Wan was the mayor of Guangzhou, long called Canton in English, from 2010 to 2011, when he became the city's party secretary, a more powerful post in China, where party rank is all-important. Wan also sat on Guangdong's Standing Committee, the party body that steers the province and its 106 million people.

As is almost always the case when such inquiries are first announced, the party's anti-corruption agency, the Central Commission for Discipline Inspection, issued a single-sentence statement about Wan's downfall. It gave no details of his alleged misdeeds.

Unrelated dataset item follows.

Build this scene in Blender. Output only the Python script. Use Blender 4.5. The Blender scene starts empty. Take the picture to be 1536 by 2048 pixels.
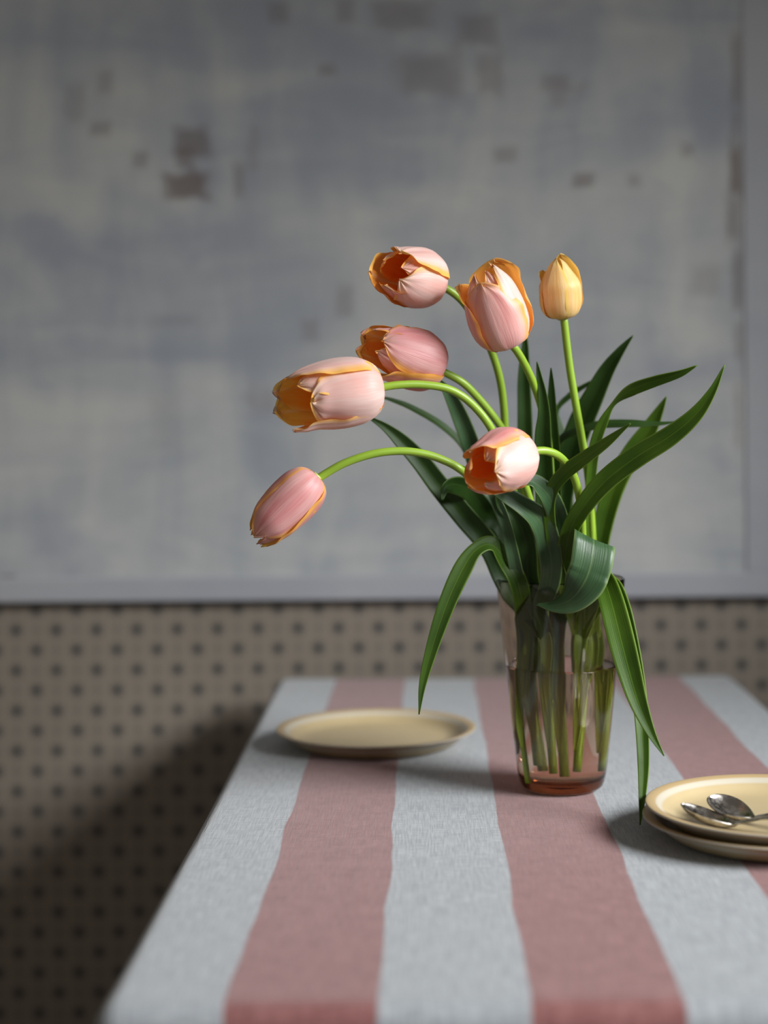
import bpy, bmesh, math, random
import numpy as np
from mathutils import Vector, Matrix, Quaternion

C = bpy.context.scene.collection
SC = bpy.context.scene
PI = math.pi

# ------------------------------------------------------------------ camera
F_PX = 3200.0            # focal length in pixels of the 1536x2048 frame
TABLE_Z = 0.75
CAM_Z = TABLE_Z + 0.340
PU, PV, ROLL = 850.0, 835.0, 0.008   # where the optical axis meets the frame, small roll

cam_d = bpy.data.cameras.new('camera')
cam = bpy.data.objects.new('camera', cam_d)
C.objects.link(cam)
cam.location = (0, 0, CAM_Z)
cam.rotation_euler = (PI / 2, ROLL, 0)
cam_d.sensor_fit = 'VERTICAL'
cam_d.sensor_height = 36.0
cam_d.sensor_width = 27.0
cam_d.lens = F_PX * 36.0 / 2048.0
cam_d.shift_x = (768 - PU) / 2048.0
cam_d.shift_y = (PV - 1024) / 2048.0
cam_d.clip_start = 0.05
cam_d.dof.use_dof = True
cam_d.dof.focus_distance = 1.345
cam_d.dof.aperture_fstop = 2.3
SC.camera = cam

# ------------------------------------------------------------------ world, daylight, exposure
W = bpy.data.worlds.new('room_air')
SC.world = W
W.use_nodes = True
W.node_tree.nodes['Background'].inputs[0].default_value = (1.0, 0.93, 0.85, 1)
W.node_tree.nodes['Background'].inputs[1].default_value = 0.22

WIN_X = 1.165            # the wall with the window, to the right of the table
WIN_Y0, WIN_Y1, WIN_Z0, WIN_Z1 = -0.60, 1.25, 1.274, 1.905
ld = bpy.data.lights.new('window_daylight', 'AREA')
ld.shape = 'RECTANGLE'
ld.size = 2.1
ld.size_y = 1.3
ld.energy = 168
ld.spread = math.radians(118)
ld.color = (0.97, 0.985, 1.0)
lo = bpy.data.objects.new('window_daylight', ld)
C.objects.link(lo)
lo.location = (WIN_X + 1.508, 0.044, 2.558)
lo.rotation_euler = (Vector((0.0, 2.10, 1.016)) - lo.location).to_track_quat('-Z', 'Y').to_euler()

SC.view_settings.view_transform = 'Standard'
SC.view_settings.look = 'None'
SC.view_settings.gamma = 1
SC.view_settings.use_curve_mapping = False
SC.view_settings.exposure = 0.0
SC.cycles.max_bounces = 20
SC.cycles.transmission_bounces = 20
SC.cycles.transparent_max_bounces = 20
SC.cycles.caustics_refractive = True
SC.cycles.blur_glossy = 0.6
SC.cycles.sample_clamp_indirect = 40.0


def P(u, v, d):
    """world point at depth d (metres in front of the lens) seen at photograph pixel u, v"""
    du, dv = u - PU, v - PV
    return Vector(((du - ROLL * dv) * d / F_PX, d, CAM_Z - (dv + ROLL * du) * d / F_PX))


# ------------------------------------------------------------------ object helpers
def link(o, parent=None):
    C.objects.link(o)
    if parent is not None:
        o.parent = parent
    return o


def mesh_obj(name, verts, faces, mats, parent=None, smooth=True, uvs=None, origin=None):
    me = bpy.data.meshes.new(name)
    if origin is not None:
        verts = [Vector(v) - origin for v in verts]
    me.from_pydata([tuple(v) for v in verts], [], faces)
    for m in (mats if isinstance(mats, (list, tuple)) else [mats]):
        me.materials.append(m)
    if smooth:
        me.polygons.foreach_set('use_smooth', [True] * len(me.polygons))
    if uvs is not None:
        ul = me.uv_layers.new(name='UVMap')
        for lp in me.loops:
            ul.data[lp.index].uv = uvs[lp.vertex_index]
    me.update()
    return link(bpy.data.objects.new(name, me), parent)


def fix_normals(o):
    bm = bmesh.new()
    bm.from_mesh(o.data)
    bmesh.ops.recalc_face_normals(bm, faces=bm.faces)
    bm.to_mesh(o.data)
    bm.free()


def tag(o, label=None, cat=None, group=None, kind=None):
    if label: o['label'] = label
    if cat: o['category'] = cat
    if group: o['group'] = group
    if kind: o['kind'] = kind
    return o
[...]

"Wan Qingliang is suspected of grave violations of discipline and the law and is now under investigation by the organization," the commission said on its website. In China, party investigations into corruption usually precede any legal inquiry, so party leaders decide whether to subject a fallen official to criminal trial and punishment.

But there is little likelihood that, having been publicly accused of such abuses, Wan can escape the usual course of such investigations: a party report finding him culpable, followed by a police inquiry, indictment, trial and a prison sentence.

Vows to stamp out corruption have long been part of Chinese leaders' rhetoric, but Xi, who also is the Communist Party general secretary, has appeared determined to root out the worst abuses, which have fanned deep public anger with officials. He has vowed to take down both "flies and tigers" -- junior and high-ranked officials who take bribes, steal assets, and illicitly enrich themselves and their families.

Politics in Guangdong province have long been complicated by its distance from Beijing and its distinctive Cantonese language and mores, which have made it more difficult for Mandarin-speaking officials sent from northern China to fit in. The result has been unusually complex and capricious factional maneuvering.

Wan, 50, was born in Guangdong and rose through the province party apparatus, taking posts in several cities there before being appointed deputy party secretary of Guangzhou in 2010. In early 2011, he won media attention in China when he said he was too frugal to buy a house.

Unlike Beijing and Shanghai, Guangzhou does not answer directly to central leaders in Beijing; it answers to Guangdong province. But it is often grouped with those two cities as among China's most economically and politically powerful conurbations.

Several other Guangdong officials have also been placed under investigation over accusations of corruption since last year, including Cao Jianliao, a former vice mayor of Guangzhou.

A day before Wan's downfall, he oversaw one of the party rituals that Xi has revived: a meeting to immerse cadres in a "mass line" campaign intended to instill traditional communist virtues and root out the sources of corruption and ideological laxity.

Party committee secretaries, Wan said, should set an example of "writing out materials comparing and examining themselves," the Guangzhou Daily reported Friday.